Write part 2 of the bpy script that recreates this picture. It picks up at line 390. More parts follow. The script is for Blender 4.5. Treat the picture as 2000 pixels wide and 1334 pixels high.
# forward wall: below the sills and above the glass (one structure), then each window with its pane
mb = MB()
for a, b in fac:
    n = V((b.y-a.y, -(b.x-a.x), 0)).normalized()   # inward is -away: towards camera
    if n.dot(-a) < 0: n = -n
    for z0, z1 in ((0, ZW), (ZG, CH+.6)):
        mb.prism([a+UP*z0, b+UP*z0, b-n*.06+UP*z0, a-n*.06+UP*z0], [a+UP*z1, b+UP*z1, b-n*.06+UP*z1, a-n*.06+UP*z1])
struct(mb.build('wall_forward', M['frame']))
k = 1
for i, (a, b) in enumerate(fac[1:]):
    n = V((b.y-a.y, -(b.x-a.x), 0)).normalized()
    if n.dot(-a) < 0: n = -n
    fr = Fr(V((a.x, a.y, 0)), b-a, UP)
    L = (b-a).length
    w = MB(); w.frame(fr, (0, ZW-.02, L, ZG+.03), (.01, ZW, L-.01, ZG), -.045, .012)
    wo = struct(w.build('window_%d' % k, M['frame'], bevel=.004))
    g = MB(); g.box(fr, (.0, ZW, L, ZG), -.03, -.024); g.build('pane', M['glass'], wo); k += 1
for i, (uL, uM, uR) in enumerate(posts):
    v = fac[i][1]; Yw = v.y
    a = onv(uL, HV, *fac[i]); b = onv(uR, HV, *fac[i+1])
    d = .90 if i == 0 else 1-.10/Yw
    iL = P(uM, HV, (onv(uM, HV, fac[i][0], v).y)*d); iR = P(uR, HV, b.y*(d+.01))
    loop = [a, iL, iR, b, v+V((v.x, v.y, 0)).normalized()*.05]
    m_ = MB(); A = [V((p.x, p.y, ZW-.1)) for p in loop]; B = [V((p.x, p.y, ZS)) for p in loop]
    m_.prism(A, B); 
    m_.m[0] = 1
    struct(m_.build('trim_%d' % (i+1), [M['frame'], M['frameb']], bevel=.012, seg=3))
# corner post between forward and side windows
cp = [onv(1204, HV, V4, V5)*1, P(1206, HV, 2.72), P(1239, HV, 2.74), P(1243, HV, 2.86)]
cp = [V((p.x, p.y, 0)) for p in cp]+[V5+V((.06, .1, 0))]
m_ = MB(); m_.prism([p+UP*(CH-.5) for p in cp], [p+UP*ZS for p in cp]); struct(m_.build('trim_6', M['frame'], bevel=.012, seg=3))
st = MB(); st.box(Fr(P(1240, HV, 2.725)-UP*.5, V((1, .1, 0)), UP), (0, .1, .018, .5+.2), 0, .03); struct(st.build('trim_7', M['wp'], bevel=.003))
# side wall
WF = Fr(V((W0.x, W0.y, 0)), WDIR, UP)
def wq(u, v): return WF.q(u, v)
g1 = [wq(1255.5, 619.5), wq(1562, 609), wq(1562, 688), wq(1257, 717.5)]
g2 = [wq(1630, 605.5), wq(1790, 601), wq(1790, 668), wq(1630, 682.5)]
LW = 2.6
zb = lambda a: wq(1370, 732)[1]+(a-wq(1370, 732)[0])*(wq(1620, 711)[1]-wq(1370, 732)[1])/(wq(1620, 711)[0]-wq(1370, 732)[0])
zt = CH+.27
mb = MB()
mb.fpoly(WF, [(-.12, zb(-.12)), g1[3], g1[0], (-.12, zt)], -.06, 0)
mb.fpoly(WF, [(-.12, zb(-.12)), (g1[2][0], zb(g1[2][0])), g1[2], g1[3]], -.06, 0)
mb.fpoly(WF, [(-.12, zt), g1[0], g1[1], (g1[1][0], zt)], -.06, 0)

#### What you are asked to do
Your task is to quote the listing above word for word.

#### Exercise result
Write part 2 of the bpy script that recreates this picture. It picks up at line 390. More parts follow. The script is for Blender 4.5. Treat the picture as 2000 pixels wide and 1334 pixels high.
# forward wall: below the sills and above the glass (one structure), then each window with its pane
mb = MB()
for a, b in fac:
    n = V((b.y-a.y, -(b.x-a.x), 0)).normalized()   # inward is -away: towards camera
    if n.dot(-a) < 0: n = -n
    for z0, z1 in ((0, ZW), (ZG, CH+.6)):
        mb.prism([a+UP*z0, b+UP*z0, b-n*.06+UP*z0, a-n*.06+UP*z0], [a+UP*z1, b+UP*z1, b-n*.06+UP*z1, a-n*.06+UP*z1])
struct(mb.build('wall_forward', M['frame']))
k = 1
for i, (a, b) in enumerate(fac[1:]):
    n = V((b.y-a.y, -(b.x-a.x), 0)).normalized()
    if n.dot(-a) < 0: n = -n
    fr = Fr(V((a.x, a.y, 0)), b-a, UP)
    L = (b-a).length
    w = MB(); w.frame(fr, (0, ZW-.02, L, ZG+.03), (.01, ZW, L-.01, ZG), -.045, .012)
    wo = struct(w.build('window_%d' % k, M['frame'], bevel=.004))
    g = MB(); g.box(fr, (.0, ZW, L, ZG), -.03, -.024); g.build('pane', M['glass'], wo); k += 1
for i, (uL, uM, uR) in enumerate(posts):
    v = fac[i][1]; Yw = v.y
    a = onv(uL, HV, *fac[i]); b = onv(uR, HV, *fac[i+1])
    d = .90 if i == 0 else 1-.10/Yw
    iL = P(uM, HV, (onv(uM, HV, fac[i][0], v).y)*d); iR = P(uR, HV, b.y*(d+.01))
    loop = [a, iL, iR, b, v+V((v.x, v.y, 0)).normalized()*.05]
    m_ = MB(); A = [V((p.x, p.y, ZW-.1)) for p in loop]; B = [V((p.x, p.y, ZS)) for p in loop]
    m_.prism(A, B); 
    m_.m[0] = 1
    struct(m_.build('trim_%d' % (i+1), [M['frame'], M['frameb']], bevel=.012, seg=3))
# corner post between forward and side windows
cp = [onv(1204, HV, V4, V5)*1, P(1206, HV, 2.72), P(1239, HV, 2.74), P(1243, HV, 2.86)]
cp = [V((p.x, p.y, 0)) for p in cp]+[V5+V((.06, .1, 0))]
m_ = MB(); m_.prism([p+UP*(CH-.5) for p in cp], [p+UP*ZS for p in cp]); struct(m_.build('trim_6', M['frame'], bevel=.012, seg=3))
st = MB(); st.box(Fr(P(1240, HV, 2.725)-UP*.5, V((1, .1, 0)), UP), (0, .1, .018, .5+.2), 0, .03); struct(st.build('trim_7', M['wp'], bevel=.003))
# side wall
WF = Fr(V((W0.x, W0.y, 0)), WDIR, UP)
def wq(u, v): return WF.q(u, v)
g1 = [wq(1255.5, 619.5), wq(1562, 609), wq(1562, 688), wq(1257, 717.5)]
g2 = [wq(1630, 605.5), wq(1790, 601), wq(1790, 668), wq(1630, 682.5)]
LW = 2.6
zb = lambda a: wq(1370, 732)[1]+(a-wq(1370, 732)[0])*(wq(1620, 711)[1]-wq(1370, 732)[1])/(wq(1620, 711)[0]-wq(1370, 732)[0])
zt = CH+.27
mb = MB()
mb.fpoly(WF, [(-.12, zb(-.12)), g1[3], g1[0], (-.12, zt)], -.06, 0)
mb.fpoly(WF, [(-.12, zb(-.12)), (g1[2][0], zb(g1[2][0])), g1[2], g1[3]], -.06, 0)
mb.fpoly(WF, [(-.12, zt), g1[0], g1[1], (g1[1][0], zt)], -.06, 0)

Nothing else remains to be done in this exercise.